Au cours du temps libre qu’il me restait, j’ai eu la chance de pouvoir découvrir un peu la ville de Strasbourg que je ne connaissais pas. Je n’ai pas pu rester insensible à son charme : ruelles étroites et chaleureuses se dessinent au fil de maisons paraissant être faites de pain d’épices et se contrastant à merveille avec une cathédrale gothique qui ressemble à de gigantesques flammes lorsque la lumière du soleil couchant se pose sur ses pierres plus de cinq fois centenaires. Toutefois, j’ai été frappée par la présence des nombreuses personnes sans-abris.
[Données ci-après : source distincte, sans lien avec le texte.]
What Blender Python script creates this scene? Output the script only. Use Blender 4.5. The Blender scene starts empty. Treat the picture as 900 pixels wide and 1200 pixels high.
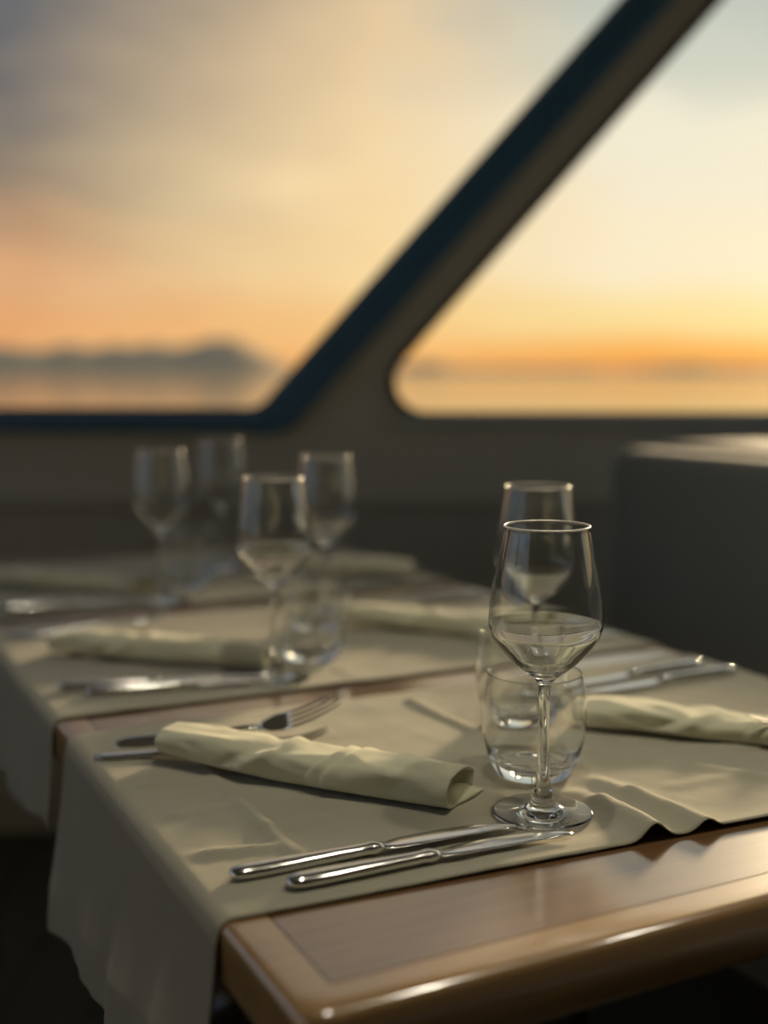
import bpy, bmesh, math, random
from mathutils import Vector, Matrix, noise
random.seed(7)
C = bpy.context.scene.collection
SC = bpy.context.scene
PI = math.pi

# ------------------------------------------------------------------ camera
YAW = math.radians(27.07)                 # camera heading, clockwise from the table's long axis (+Y)
PITCH = math.radians(6.64)
cd = bpy.data.cameras.new('camera'); cam = bpy.data.objects.new('camera', cd); C.objects.link(cam)
cam.location = (0, 0, 1.082)
cam.rotation_euler = (PI/2 - PITCH, 0, -YAW)
cd.sensor_fit = 'VERTICAL'; cd.sensor_height = 36; cd.lens = 42
cd.clip_start = 0.05; cd.clip_end = 60000
cd.dof.use_dof = True; cd.dof.focus_distance = 0.885; cd.dof.aperture_fstop = 2.0
SC.camera = cam

# ------------------------------------------------------------------ exposure
vs = SC.view_settings
vs.view_transform = 'Standard'; vs.look = 'None'; vs.gamma = 1; vs.use_curve_mapping = False
vs.exposure = 0.0
FILL_LAMP = 15.0                               # watts of each added ceiling downlight
SC.cycles.caustics_refractive = True; SC.cycles.caustics_reflective = True
SC.cycles.max_bounces = 16; SC.cycles.transmission_bounces = 14; SC.cycles.transparent_max_bounces = 24
SC.cycles.glossy_bounces = 8; SC.cycles.diffuse_bounces = 5
SC.cycles.sample_clamp_indirect = 6.0

def lin(r, g, b):
    f = lambda c: (c/255/12.92 if c/255 <= 0.04045 else ((c/255+0.055)/1.055)**2.4)
    return (f(r), f(g), f(b), 1)

# ------------------------------------------------------------------ sky
W_ = bpy.data.worlds.new('sunset_sky'); SC.world = W_; W_.use_nodes = True
nt = W_.node_tree; N = nt.nodes; K = nt.links
for n in list(N): N.remove(n)
def mth(nt, op, a, b=None, c=None, clamp=False):
    n = nt.nodes.new('ShaderNodeMath'); n.operation = op; n.use_clamp = clamp
    for i, v in enumerate((a, b, c)):
        if v is None: continue
        if isinstance(v, (int, float)): n.inputs[i].default_value = v
        else: nt.links.new(v, n.inputs[i])
    return n.outputs[0]
def ramp(nt, fac, stops, interp='EASE'):
    n = nt.nodes.new('ShaderNodeValToRGB'); cr = n.color_ramp; cr.interpolation = interp
    while len(cr.elements) > 1: cr.elements.remove(cr.elements[-1])
    cr.elements[0].position = stops[0][0]; cr.elements[0].color = stops[0][1]
    for p, c in stops[1:]:
        e = cr.elements.new(p); e.color = c
    nt.links.new(fac, n.inputs[0]); return n.outputs[0]
def mixc(nt, fac, a, b, mode='MIX'):
    n = nt.nodes.new('ShaderNodeMix'); n.data_type = 'RGBA'; n.blend_type = mode
    for s, v in ((n.inputs[0], fac), (n.inputs[6], a), (n.inputs[7], b)):
        if isinstance(v, (int, float)): s.default_value = v
        elif isinstance(v, tuple): s.default_value = v
        else: nt.links.new(v, s)
    return n.outputs[2]
tc = N.new('ShaderNodeTexCoord')
mp = N.new('ShaderNodeMapping'); mp.vector_type = 'POINT'; mp.inputs['Rotation'].default_value = (0, 0, YAW)
K.new(tc.outputs['Generated'], mp.inputs[0])             # +Y now points out over the bow windows
sp = N.new('ShaderNodeSeparateXYZ'); K.new(mp.outputs[0], sp.inputs[0])
az0 = mth(nt, 'ARCTAN2', sp.outputs[0], sp.outputs[1])   # radians, + = towards the sunset
hr = mth(nt, 'SQRT', mth(nt, 'ADD', mth(nt, 'POWER', sp.outputs[0], 2), mth(nt, 'POWER', sp.outputs[1], 2)))
el0 = mth(nt, 'ABSOLUTE', mth(nt, 'ARCTAN2', sp.outputs[2], hr))
# soft cloud masses
cm = N.new('ShaderNodeMapping'); cm.inputs['Scale'].default_value = (2.2, 2.2, 5.5); cm.inputs['Rotation'].default_value = (0, 0.35, 0); K.new(mp.outputs[0], cm.inputs[0])
cn = N.new('ShaderNodeTexNoise'); cn.inputs['Scale'].default_value = 1.6; cn.inputs['Detail'].default_value = 3; cn.inputs['Roughness'].default_value = .5; K.new(cm.outputs[0], cn.inputs[0])
cn2 = N.new('ShaderNodeTexNoise'); cn2.inputs['Scale'].default_value = 5; cn2.inputs['Detail'].default_value = 3; K.new(cm.outputs[0], cn2.inputs[0])
cl = mth(nt, 'SUBTRACT', cn.outputs[0], 0.5); cl2 = mth(nt, 'SUBTRACT', cn2.outputs[0], 0.5)
el = mth(nt, 'ADD', el0, mth(nt, 'MULTIPLY', mth(nt, 'MULTIPLY', cl, 0.28), mth(nt, 'MULTIPLY', el0, 4, clamp=True)))
az = mth(nt, 'ADD', mth(nt, 'ADD', az0, mth(nt, 'MULTIPLY', cl, 0.25)), mth(nt, 'MULTIPLY', cl2, 0.10))
# elevation ramps (0..~0.6 rad), for the cloud bank to port, the middle, the sunset side, and the far side of the sky
es = mth(nt, 'MULTIPLY', el, 1/0.6, clamp=True)
E_ = lambda d: math.radians(d)/0.6
left = ramp(nt, es, [(0, lin(222,150,95)), (E_(1.5), lin(238,170,112)), (E_(4), lin(228,174,126)), (E_(6.5), lin(190,153,120)), (E_(9), lin(140,124,111)), (E_(13), lin(108,106,108)), (E_(18), lin(102,106,112)), (E_(30), lin(120,128,136))])
mid = ramp(nt, es, [(0, lin(250,175,95)), (E_(1.6), lin(255,205,135)), (E_(5), lin(255,222,165)), (E_(10), lin(252,222,172)), (E_(14), lin(238,208,165)), (E_(18), lin(214,190,156)), (E_(30), lin(185,176,162))])
right = ramp(nt, es, [(0, lin(246,140,55)), (E_(.9), lin(253,180,90)), (E_(2.4), lin(255,226,158)), (E_(5.5), lin(254,238,205)), (E_(11), lin(246,238,215)), (E_(15), lin(214,216,200)), (E_(19), lin(196,202,192)), (E_(30), lin(190,188,178))])
back = ramp(nt, es, [(0, lin(165,178,192)), (E_(10), lin(155,176,200)), (E_(34), lin(140,166,200))])
f1 = mth(nt, 'MULTIPLY_ADD', az, 1/math.radians(16), 17/16, clamp=True)      # -16deg..+3deg
f2 = mth(nt, 'MULTIPLY_ADD', az, 1/math.radians(13), 1/13, clamp=True)       # -1deg..12deg
sm = lambda v: mth(nt, 'SMOOTH_MIN', v, 1.0, 0.2)
c = mixc(nt, f2, mixc(nt, f1, left, mid), right)
c = mixc(nt, mth(nt, 'MULTIPLY', mth(nt, 'GREATER_THAN', az0, 0), 0), c, c)
dev = mth(nt, 'ABSOLUTE', mth(nt, 'SUBTRACT', az0, math.radians(22)))
bk = mth(nt, 'MULTIPLY_ADD', dev, 1/math.radians(60), -50/60, clamp=True)
c = mixc(nt, bk, c, back)
# the glow round the low sun, just beyond the right edge of the view
SA, SE = math.radians(21), math.radians(2.2)
sv = N.new('ShaderNodeCombineXYZ'); 
for i, v in enumerate((math.sin(SA)*math.cos(SE), math.cos(SA)*math.cos(SE), math.sin(SE))): sv.inputs[i].default_value = v
dt = N.new('ShaderNodeVectorMath'); dt.operation = 'DOT_PRODUCT'; K.new(mp.outputs[0], dt.inputs[0]); K.new(sv.outputs[0], dt.inputs[1])
g1 = mth(nt, 'POWER', mth(nt, 'MAXIMUM', dt.outputs['Value'], 0), 70)
g2 = mth(nt, 'POWER', mth(nt, 'MAXIMUM', dt.outputs['Value'], 0), 900)
gs = N.new('ShaderNodeVectorMath'); gs.operation = 'SCALE'; gs.inputs[0].default_value = (1.0, .66, .16); K.new(mth(nt, 'MULTIPLY', g1, 0.11), gs.inputs['Scale'])
gt = N.new('ShaderNodeVectorMath'); gt.operation = 'SCALE'; gt.inputs[0].default_value = (1.0, .66, .28); K.new(mth(nt, 'MULTIPLY', g2, .25), gt.inputs['Scale'])
ad = N.new('ShaderNodeVectorMath'); ad.operation = 'ADD'; K.new(gs.outputs[0], ad.inputs[0]); K.new(gt.outputs[0], ad.inputs[1])
ad2 = N.new('ShaderNodeVectorMath'); ad2.operation = 'ADD'; K.new(c, ad2.inputs[0]); K.new(ad.outputs[0], ad2.inputs[1])
bgn = N.new('ShaderNodeBackground'); bgn.inputs['Strength'].default_value = 1.0; K.new(ad2.outputs[0], bgn.inputs[0])
wo = N.new('ShaderNodeOutputWorld'); K.new(bgn.outputs[0], wo.inputs[0])
W_.cycles.sampling_method = 'MANUAL'; W_.cycles.sample_map_resolution = 2048

# the low sun itself, beyond the starboard side of the bow, softened by thin cloud
sd = bpy.data.lights.new('sun', 'SUN'); sun = bpy.data.objects.new('sun', sd); C.objects.link(sun)
sd.energy = 4.8; sd.color = (1, .74, .44); sd.angle = math.radians(8)
_a, _e = math.radians(25) + YAW, math.radians(11)
sun.rotation_euler = Vector((math.sin(_a)*math.cos(_e), math.cos(_a)*math.cos(_e), math.sin(_e))).to_track_quat('Z', 'Y').to_euler()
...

Si c’est une réalité qui concerne la France entière, il me semble que, contrairement à une immense ville comme Paris, celle-ci est d’autant plus visible par le sentiment que donne la ville – du moins son centre historique – d’être dans un espace miniaturisé et donc peut-être perçu comme protégé. Ce qui, à mes yeux, n’est peut-être pas tant une mauvaise chose si cela peut éviter une invisibilisation de ces personnes, migrantes ou non, « agressées par l’Etat », pour reprendre les mots d’Eve.
Voir la galerie associée sur la page d’accueil du projet MoCoMi.
*Les prénoms ont été modifiés.
[1] Ce qui est autre, différent – en anthropologie et en sociologie, de soi, d’une société, d’un groupe social, etc. (Cf. ALTÉRITÉ : Définition de ALTÉRITÉ (cnrtl.fr)).
[2] Consiste à rendre responsable un individu ou un groupe de personnes de sa propre situation inégalitaire et marginale, sous prétexte qu’iel serait fondamentalement différent.e, sous-entendu de ce qui est considéré comme la norme dans une société.
[3] La Cimade est née en 1939 en Alsace-Lorraine à l’initiative du milieu protestant, d’abord dans l’objectif de porter secours aux personnes accusées de collaboration et/ou de religion juive durant la Seconde guerre mondiale. L’association s’est ensuite développée et adaptée auprès des diverses populations en exil en France au cours de son histoire récente. Aujourd’hui encore, elle reste une actrice majeure de l’aide aux personnes en situation de migration, notamment au travers de son implantation sur l’ensemble du territoire national, y compris en Outre-Mer, mais aussi du réseau associatif important dont elle bénéficie en France et à l’international.